## WRITTEN REQUEST
Starting at the first line of the listing below, retype each line up to and including the one that contains "from mathutils import Vector, Matrix". Leave pictures out.

## PROVIDED DATA
· · ·
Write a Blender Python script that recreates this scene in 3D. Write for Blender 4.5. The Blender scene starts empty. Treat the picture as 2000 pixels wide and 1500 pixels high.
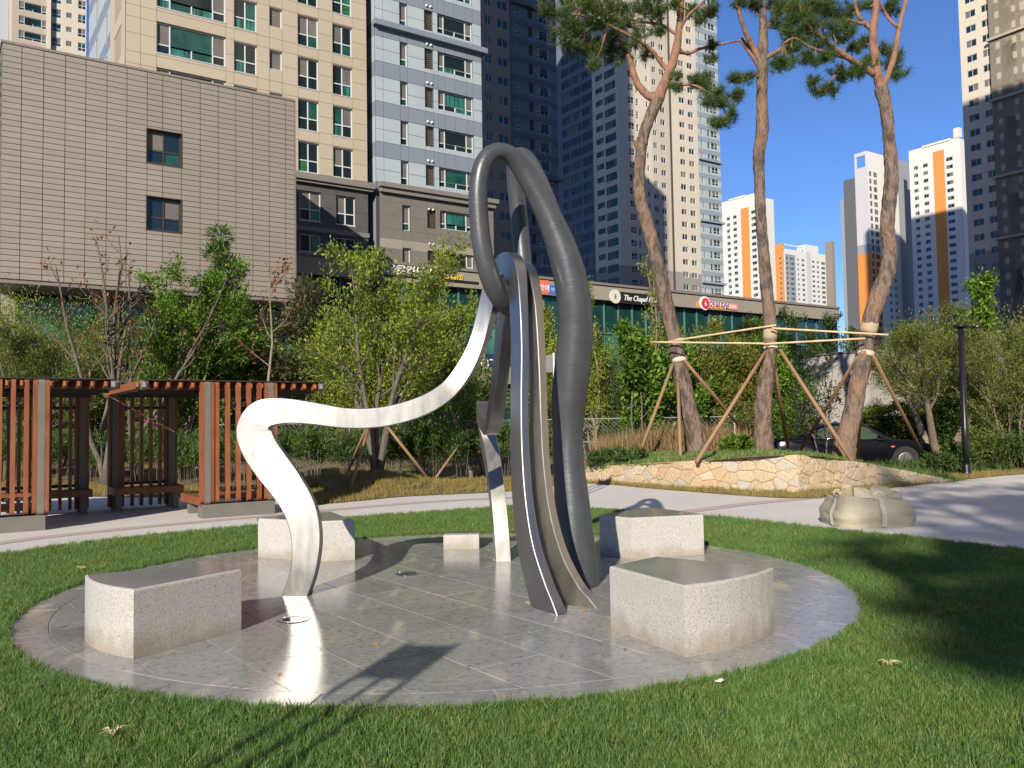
import bpy, math, random
import numpy as np
from mathutils import Vector, Matrix

random.seed(7)
RNG = np.random.default_rng(11)
SC = bpy.context.scene
COL = SC.collection
R = math.radians

# ------------------------------------------------------------------ camera
FPX = 1670.0                      # focal length in photo pixels (2000 wide)
PITCH = math.atan(80 / FPX)
ROLL = 0.0165
EYE = Vector((0, 0, 1.5))
_f = Vector((0, math.cos(PITCH), math.sin(PITCH)))
_r0 = Vector((1, 0, 0))
_u0 = Vector((0, -math.sin(PITCH), math.cos(PITCH)))
_r = _r0 * math.cos(ROLL) - _u0 * math.sin(ROLL)
_u = _u0 * math.cos(ROLL) + _r0 * math.sin(ROLL)
cam = bpy.data.cameras.new("camera")
cam.sensor_width = 36
cam.lens = 36 * FPX / 2000
cam.clip_start = 0.05
cam.clip_end = 3000
camo = bpy.data.objects.new("camera", cam)
COL.objects.link(camo)
camo.matrix_world = Matrix(((_r.x, _u.x, -_f.x, EYE.x), (_r.y, _u.y, -_f.y, EYE.y), (_r.z, _u.z, -_f.z, EYE.z), (0, 0, 0, 1)))
SC.camera = camo

# ------------------------------------------------------------------ sky, sun, exposure
SUN_AZ, SUN_EL = R(16.5), R(24.5)
SUN = Vector((-math.sin(SUN_AZ) * math.cos(SUN_EL), -math.cos(SUN_AZ) * math.cos(SUN_EL), math.sin(SUN_EL)))
w = bpy.data.worlds.new("World")
SC.world = w
w.use_nodes = True
nt = w.node_tree
bg = nt.nodes["Background"]
sky = nt.nodes.new("ShaderNodeTexSky")
sky.sky_type = 'NISHITA'
sky.sun_disc = False
sky.sun_elevation = SUN_EL
sky.sun_rotation = math.pi + SUN_AZ
sky.air_density = 0.9
sky.dust_density = 0.0
sky.ozone_density = 5.0
_tint = nt.nodes.new("ShaderNodeMix"); _tint.data_type = 'RGBA'; _tint.blend_type = 'MULTIPLY'
_tint.inputs[0].default_value = 1.0
_tint.inputs[7].default_value = (0.86, 1.0, 1.28, 1)      # clear autumn sky, evenly deeper blue
nt.links.new(sky.outputs[0], _tint.inputs[6])
nt.links.new(_tint.outputs[2], bg.inputs[0])
bg.inputs[1].default_value = 0.082
sl = bpy.data.lights.new("sun", 'SUN')
sl.energy = 5.0
sl.angle = R(0.53)
sl.color = (1.0, 0.90, 0.76)
so = bpy.data.objects.new("sun", sl)
COL.objects.link(so)
so.rotation_euler = SUN.to_track_quat('Z', 'Y').to_euler()
so.location = SUN * 60
vs = SC.view_settings
vs.view_transform = 'Standard'
vs.look = 'None'
vs.exposure = 0.5
vs.gamma = 1
vs.use_curve_mapping = False
SC.cycles.use_denoising = True
SC.cycles.max_bounces = 6
SC.cycles.diffuse_bounces = 3
SC.cycles.glossy_bounces = 3
SC.cycles.transmission_bounces = 3
SC.cycles.transparent_max_bounces = 6
SC.cycles.caustics_reflective = False
SC.cycles.caustics_refractive = False
SC.cycles.sample_clamp_indirect = 6

# ------------------------------------------------------------------ measuring helpers (photo pixel -> place in the world)
def ray(x, y):
    return _f + _r * ((x - 1000) / FPX) + _u * ((750 - y) / FPX)
def G(x, y, z=0.0):
    d = ray(x, y)
    return EYE + d * ((z - EYE.z) / d.z)
def P(x, y, Y):
    d = ray(x, y)
    return EYE + d * (Y / d.y)
A56 = R(56)
E1 = Vector((math.sin(A56), math.cos(A56), 0))     # direction the street front runs
E2 = Vector((-math.cos(A56), math.sin(A56), 0))    # away from the park
RZ = R(34)
def UV(u, v, z=0.0):
    p = E1 * u + E2 * v
    return Vector((p.x, p.y, z))

# ------------------------------------------------------------------ materials
MATS = {}
def mat(name, col, rough=0.6, metal=0.0, var=None, bump=None, rand=None, spec=0.5, coat=0.0, rvar=None, ramp_rand=None, aniso=0.0):
    """var=(scale, colour2, lo, hi[, stretch]); bump=(scale, distance[, stretch]); rand=brightness spread by object; ramp_rand=[colours] by object"""
    if name in MATS:
        return MATS[name]
    m = bpy.data.materials.new(name)
    m.use_nodes = True
    t = m.node_tree
    b = t.nodes["Principled BSDF"]
    b.inputs["Base Color"].default_value = (*col, 1)
    b.inputs["Roughness"].default_value = rough
    b.inputs["Metallic"].default_value = metal
    b.inputs["Specular IOR Level"].default_value = spec
    b.inputs["Coat Weight"].default_value = coat
    if aniso:
        b.inputs["Anisotropic"].default_value = aniso
    geo = t.nodes.new("ShaderNodeNewGeometry")
    def noise(scale, stretch=None, detail=5.0):
        n = t.nodes.new("ShaderNodeTexNoise")
        n.inputs["Scale"].default_value = scale
        n.inputs["Detail"].default_value = detail
        if stretch:
            mp = t.nodes.new("ShaderNodeMapping")
            mp.inputs["Scale"].default_value = stretch
            t.links.new(geo.outputs["Position"], mp.inputs["Vector"])
            t.links.new(mp.outputs[0], n.inputs["Vector"])
        else:
            t.links.new(geo.outputs["Position"], n.inputs["Vector"])
        return n
    csock = None
    if ramp_rand:
        oi = t.nodes.new("ShaderNodeObjectInfo")
        cr = t.nodes.new("ShaderNodeValToRGB")
        cr.color_ramp.interpolation = 'CONSTANT' if len(ramp_rand) > 3 else 'LINEAR'
        els = cr.color_ramp.elements
        while len(els) < len(ramp_rand):
            els.new(0.5)
        for i, c in enumerate(ramp_rand):
            els[i].position = i / (len(ramp_rand) if len(ramp_rand) > 3 else len(ramp_rand) - 1)
            els[i].color = (*c, 1)
        t.links.new(oi.outputs["Random"], cr.inputs[0])
        csock = cr.outputs[0]
    if var:
        vl = var if isinstance(var, list) else [var]
        for v in vl:
            n = noise(v[0], v[4] if len(v) > 4 else None)
            mr = t.nodes.new("ShaderNodeMapRange")
            mr.inputs[1].default_value = v[2]
            mr.inputs[2].default_value = v[3]
            t.links.new(n.outputs[0], mr.inputs[0])
            mx = t.nodes.new("ShaderNodeMix")
            mx.data_type = 'RGBA'
            t.links.new(mr.outputs[0], mx.inputs[0])
            if csock is not None:
                t.links.new(csock, mx.inputs[6])
            else:
                mx.inputs[6].default_value = (*col, 1)
            mx.inputs[7].default_value = (*v[1], 1)
            csock = mx.outputs[2]
    if rand:
        oi = t.nodes.new("ShaderNodeObjectInfo")
        mr = t.nodes.new("ShaderNodeMapRange")
        mr.inputs[3].default_value = 1 - rand
        mr.inputs[4].default_value = 1 + rand
        t.links.new(oi.outputs["Random"], mr.inputs[0])
        hs = t.nodes.new("ShaderNodeHueSaturation")
        if csock is not None:
            t.links.new(csock, hs.inputs["Color"])
        else:
            hs.inputs["Color"].default_value = (*col, 1)
        t.links.new(mr.outputs[0], hs.inputs["Value"])
        csock = hs.outputs[0]
    if csock is not None:
        t.links.new(csock, b.inputs["Base Color"])
    if rvar:
        n = noise(rvar[0], rvar[3] if len(rvar) > 3 else None)
        mr = t.nodes.new("ShaderNodeMapRange")
        mr.inputs[1].default_value = 0.3
        mr.inputs[2].default_value = 0.7
        mr.inputs[3].default_value = rvar[1]
        mr.inputs[4].default_value = rvar[2]
        t.links.new(n.outputs[0], mr.inputs[0])
        t.links.new(mr.outputs[0], b.inputs["Roughness"])
    if bump:
        n = noise(bump[0], bump[2] if len(bump) > 2 else None)
        bn = t.nodes.new("ShaderNodeBump")
        bn.inputs["Distance"].default_value = bump[1]
        t.links.new(n.outputs[0], bn.inputs["Height"])
        t.links.new(bn.outputs[0], b.inputs["Normal"])
    MATS[name] = m
    return m

def leafmat(name, cols, trans=0.35, rough=0.55, patch=None):
    """foliage: colour differs leaf by leaf"""
    if name in MATS:
        return MATS[name]
    m = bpy.data.materials.new(name)
    m.use_nodes = True
    t = m.node_tree
    out = t.nodes["Material Output"]
    b = t.nodes["Principled BSDF"]
    b.inputs["Roughness"].default_value = rough
    b.inputs["Specular IOR Level"].default_value = 0.35
    geo = t.nodes.new("ShaderNodeNewGeometry")
    oi = t.nodes.new("ShaderNodeObjectInfo")
    ad = t.nodes.new("ShaderNodeMath")
    ad.operation = 'MULTIPLY_ADD'
    ad.inputs[1].default_value = 0.86
    t.links.new(geo.outputs["Random Per Island"], ad.inputs[0])
    m2 = t.nodes.new("ShaderNodeMath")
    m2.operation = 'MULTIPLY'
    m2.inputs[1].default_value = 0.14
    t.links.new(oi.outputs["Random"], m2.inputs[0])
    t.links.new(m2.outputs[0], ad.inputs[2])
    cr = t.nodes.new("ShaderNodeValToRGB")
    els = cr.color_ramp.elements
    while len(els) < len(cols):
        els.new(0.5)
    for i, c in enumerate(cols):
        els[i].position = i / (len(cols) - 1)
        els[i].color = (*c, 1)
    t.links.new(ad.outputs[0], cr.inputs[0])
    csock = cr.outputs[0]
    if patch:                      # drier, yellower drifts across the lawn
        nz = t.nodes.new("ShaderNodeTexNoise"); nz.inputs["Scale"].default_value = patch[0]; nz.inputs["Detail"].default_value = 4
        t.links.new(geo.outputs["Position"], nz.inputs["Vector"])
        mr = t.nodes.new("ShaderNodeMapRange"); mr.inputs[1].default_value = 0.42; mr.inputs[2].default_value = 0.66; t.links.new(nz.outputs[0], mr.inputs[0])
        mm = t.nodes.new("ShaderNodeMix"); mm.data_type = 'RGBA'; mm.blend_type = 'MULTIPLY'; t.links.new(mr.outputs[0], mm.inputs[0]); t.links.new(csock, mm.inputs[6]); mm.inputs[7].default_value = (*patch[1], 1)
        csock = mm.outputs[2]
    t.links.new(csock, b.inputs["Base Color"])
    tr = t.nodes.new("ShaderNodeBsdfTranslucent")
    t.links.new(csock, tr.inputs[0])
    mx = t.nodes.new("ShaderNodeMixShader")
    mx.inputs[0].default_value = trans
    t.links.new(b.outputs[0], mx.inputs[1])
    t.links.new(tr.outputs[0], mx.inputs[2])
    t.links.new(mx.outputs[0], out.inputs[0])
    MATS[name] = m
    return m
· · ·
## ANSWER TO THIS EXERCISE
Write a Blender Python script that recreates this scene in 3D. Write for Blender 4.5. The Blender scene starts empty. Treat the picture as 2000 pixels wide and 1500 pixels high.
import bpy, math, random
import numpy as np
from mathutils import Vector, Matrix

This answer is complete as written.